Bailamme

Cutro e le voci del lutto 

 Cutro e le voci del lutto   QUO-076
31 marzo 2023

«Sedetevi. Sedetevi ed ascoltate. Ascoltate le voci del lutto e del dolore — scrive Antonella Talamonti, parlando del suo lavoro di ricerca —  le voci dello scandalo della morte, le voci dell’ingiustizia contro l’innocente, le voci della perdita incolmabile, le voci della ricerca di consolazione. Ascoltate i suoni portati da lingue e da mondi diversi. Ascoltate i suoni che alterano il tempo, le voci che riportano nel presente, accanto al dolore di oggi, il dolore di tutti quelli che ci hanno preceduto. Per trasformarlo, superarlo e riprendere il cammino».

Da più di trentacinque anni, continua Talamonti, regista e performer che ha fatto dell’ascolto empatico del lutto la cifra del suo linguaggio artistico «passo la settimana di Pasqua seguendo cantori tradizionali e Confraternite nelle strade e nelle piazze dei paesi del centro sud d’Italia. Ascoltando, registrando, camminando e aspettando la notte insieme alle altre persone. Il rito permette di affrontare il lutto, accogliere e contenere, sostenere e superare il dolore attraverso un sapere e un saper fare condiviso, suoni e parole scelte, modi di camminare e di stare». Come riproporre l’esperienza di quel rito di consolazione dallo scandalo della morte e dell’ingiustizia, fuori dai contesti che lo producono? Attraverso il canto e il movimento, attraverso il canto “in” movimento, che cambia, si adatta agli spazi, ai materiali, alle architetture e alle forme, e in ogni nuova chiesa trova nuove posture, nuove risonanze, nuove voci, nuove risposte. «Attraverso una scrittura contemporanea ispirata a quei suoni — continua la regista — mettendo in musica testi, lingue e dialetti, che quei mondi li portano con sé».

Antonella Talamonti ha scelto di far “cantare” le chiese, usando la voce umana come uno scandaglio di nuove sonorità all’interno delle architetture, il regista e attore calabrese Giancarlo Cauteruccio ha scelto di far cantare le onde, la sabbia e il cielo di una spiaggia diventata tristemente famosa, la “sua” Cutro. Anche in questo caso siamo nel sud Italia, luogo privilegiato per la ricerca sui riti più arcaici che permettono alla comunità di dare forma al dolore, di ospitare lo smarrimento, di canalizzare le domande di fronte allo scandalo del male.
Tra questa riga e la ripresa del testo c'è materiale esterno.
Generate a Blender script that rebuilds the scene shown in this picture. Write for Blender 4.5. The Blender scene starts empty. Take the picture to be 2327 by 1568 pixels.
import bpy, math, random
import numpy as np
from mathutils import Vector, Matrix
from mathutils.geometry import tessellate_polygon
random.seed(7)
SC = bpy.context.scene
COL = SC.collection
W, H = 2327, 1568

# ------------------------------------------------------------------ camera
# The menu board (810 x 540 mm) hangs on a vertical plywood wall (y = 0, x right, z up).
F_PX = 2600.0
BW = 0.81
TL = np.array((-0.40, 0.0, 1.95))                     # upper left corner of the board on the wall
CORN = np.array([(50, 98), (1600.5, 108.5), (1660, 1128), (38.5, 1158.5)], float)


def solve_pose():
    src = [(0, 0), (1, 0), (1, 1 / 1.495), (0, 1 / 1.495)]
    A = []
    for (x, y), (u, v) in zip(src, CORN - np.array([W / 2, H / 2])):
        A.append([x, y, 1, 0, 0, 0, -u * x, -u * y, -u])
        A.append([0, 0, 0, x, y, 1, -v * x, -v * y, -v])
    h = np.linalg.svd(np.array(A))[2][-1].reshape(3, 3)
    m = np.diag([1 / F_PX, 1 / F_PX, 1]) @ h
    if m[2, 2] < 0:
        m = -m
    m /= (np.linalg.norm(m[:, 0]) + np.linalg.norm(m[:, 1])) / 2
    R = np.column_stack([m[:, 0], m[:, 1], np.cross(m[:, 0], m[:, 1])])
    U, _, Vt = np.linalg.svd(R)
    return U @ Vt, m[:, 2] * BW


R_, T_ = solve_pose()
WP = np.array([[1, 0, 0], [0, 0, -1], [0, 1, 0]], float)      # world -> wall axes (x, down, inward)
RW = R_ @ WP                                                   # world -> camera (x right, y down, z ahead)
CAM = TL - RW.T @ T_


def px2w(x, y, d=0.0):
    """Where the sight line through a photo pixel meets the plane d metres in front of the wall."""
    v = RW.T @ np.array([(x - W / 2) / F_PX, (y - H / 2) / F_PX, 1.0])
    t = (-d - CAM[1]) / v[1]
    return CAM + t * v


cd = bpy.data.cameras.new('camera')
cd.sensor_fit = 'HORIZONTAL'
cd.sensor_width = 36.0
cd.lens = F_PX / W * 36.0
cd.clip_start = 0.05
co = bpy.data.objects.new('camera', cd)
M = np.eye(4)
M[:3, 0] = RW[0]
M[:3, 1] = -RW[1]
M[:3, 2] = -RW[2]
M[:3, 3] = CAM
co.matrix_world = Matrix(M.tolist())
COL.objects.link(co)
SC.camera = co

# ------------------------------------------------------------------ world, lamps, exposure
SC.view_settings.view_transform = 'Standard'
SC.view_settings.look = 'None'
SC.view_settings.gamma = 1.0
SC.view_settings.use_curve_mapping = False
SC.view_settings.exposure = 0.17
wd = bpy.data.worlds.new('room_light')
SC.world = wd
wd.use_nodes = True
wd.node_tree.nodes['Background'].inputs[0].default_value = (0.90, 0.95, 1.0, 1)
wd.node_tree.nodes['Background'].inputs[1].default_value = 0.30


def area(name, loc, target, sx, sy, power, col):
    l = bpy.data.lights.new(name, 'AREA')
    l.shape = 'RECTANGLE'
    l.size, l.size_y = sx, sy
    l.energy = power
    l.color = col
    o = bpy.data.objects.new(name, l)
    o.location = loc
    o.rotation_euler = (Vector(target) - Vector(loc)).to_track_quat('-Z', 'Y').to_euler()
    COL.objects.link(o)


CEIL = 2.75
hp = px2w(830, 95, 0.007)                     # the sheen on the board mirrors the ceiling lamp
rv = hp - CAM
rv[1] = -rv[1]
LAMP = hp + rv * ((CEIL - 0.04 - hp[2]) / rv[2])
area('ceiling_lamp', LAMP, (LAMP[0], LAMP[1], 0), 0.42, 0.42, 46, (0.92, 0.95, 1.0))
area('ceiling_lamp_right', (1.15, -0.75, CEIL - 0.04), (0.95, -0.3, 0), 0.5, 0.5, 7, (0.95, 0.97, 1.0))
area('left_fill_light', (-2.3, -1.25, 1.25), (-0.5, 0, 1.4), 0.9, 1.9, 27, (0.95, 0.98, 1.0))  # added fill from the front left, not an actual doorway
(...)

Domenica scorsa, a un mese dal naufragio, dalla mattina fino al tramonto la spiaggia di Steccato di Cutro ha accolto l’opera corale  Arithmòs  - KR46M0, KR14F9, ideata e realizzata da Cauteruccio. Per un giorno questo angolo di Mar Ionio è diventato un teatro a cielo aperto. All’evento hanno partecipato oltre mille persone; tra gli altri, c’era anche Vincenzo Luciano, il pescatore che il 26 febbraio scorso fu il primo soccorritore del naufragio.

Il titolo contiene una parola greca a cui si aggiungono numeri di serie che sono l’unico segno di riconoscimento, l’unico  nome di due piccole vittime: arithmòs = numero  kr = krotone, 46 = n. vittima, M = maschio, 0 = n. anni / ovvero pochi mesi. kr = krotone, 14 = n. vittima, F = femmina, 9 = n. anni.

Perché i rituali (religiosi, teatrali, pubblici o privati che siano) sono utili nell’affrontare il dolore? Perché aiutano a rimanere in contatto con la realtà, anche se dura, sconcertante. A lasciarsi raggiungere da quella realtà che il nostro mondo, in mille modi, allontana, anestetizza e censura; accettando il buio per poi essere (per davvero) grati del regalo della luce, del dono sconcertante e, letteralmente, smisurato, senza misura, della Resurrezione.